What’s the cost of this level of optimization?

Personally, I’m coming to realize that the casualties of this level of drive include joy, serendipity, and sustainable energy levels. But there are costs professionally as well. When leaders engage in this sort of continuous, over-the-top optimization, they may find themselves overlooking or missing:

  • Opportunities to connect with their people, understand their motivations and connect them more powerfully with their work
  • Evolving customer issues and problems (that only grow when not addressed)
  • Product and process improvement opportunities
  • The ability to listen deeply and learn from others
  • Subtle but important cues related to team dynamics
  • Ideas and possibilities for new collaborations
  • Activities and interactions that bring inspiration, joy, and energy

These kinds of costs and missed opportunities reveal our preoccupation with optimization for what it is: arrogant. It assumes we always know what’s most important, how things operate, and what the best course of action is. But let’s face it. The future is uncertain. Today’s workplace is volatile. Change is the only constant. Old ways of wringing the most from each day may not serve leaders – or anyone – as they did in the past.

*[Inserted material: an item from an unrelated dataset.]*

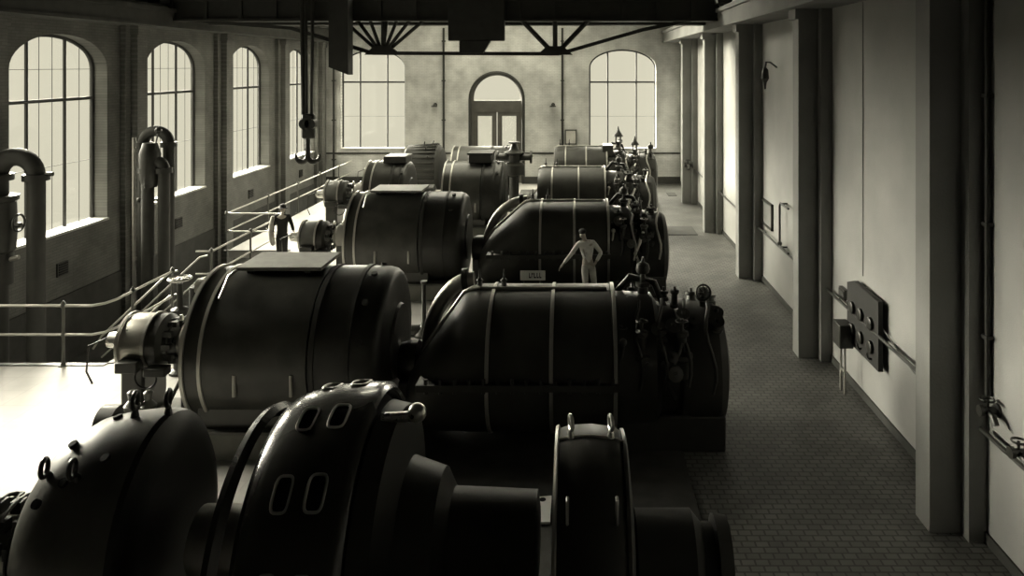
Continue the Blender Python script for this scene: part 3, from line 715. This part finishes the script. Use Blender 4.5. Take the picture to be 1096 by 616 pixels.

That’s why instead of optimization, today’s leaders may be well-served by embracing strategic sub-optimization. And this involves the discipline of making space for serendipity and the unexpected.

‘Space’ operates on two levels. Externally, it’s about freeing up time for what’s not scheduled. This means overcoming the common ‘it may never come along again’ thinking and instead saying ‘no’ to some (even interesting) projects and activities. Setting aside (and ferociously protecting) thinking and connecting time on the calendar. Lightening meeting agendas to allow for more organic exchange.

But ‘space’ for serendipity and the unexpected also operates internally. It requires a quieter and more attentive mind, free of distractions (including what needs to get done next.) It requires curiosity, looking at the world with less judgment and more wonder. And it demands a redefining of what success looks like – moving beyond busyness to wholeness as the yardstick for effective and hard work.

Sub-optimization is a provocative and perhaps counter-intuitive response to escalating workloads, stressors, and expectations. And yet, it’s the spaciousness to wonder, reflect, and connect that will unlock new understandings, generate fresh solutions, invent innovative products and services, and generate 21st-century ways of working that will lead to positive and sustainable results.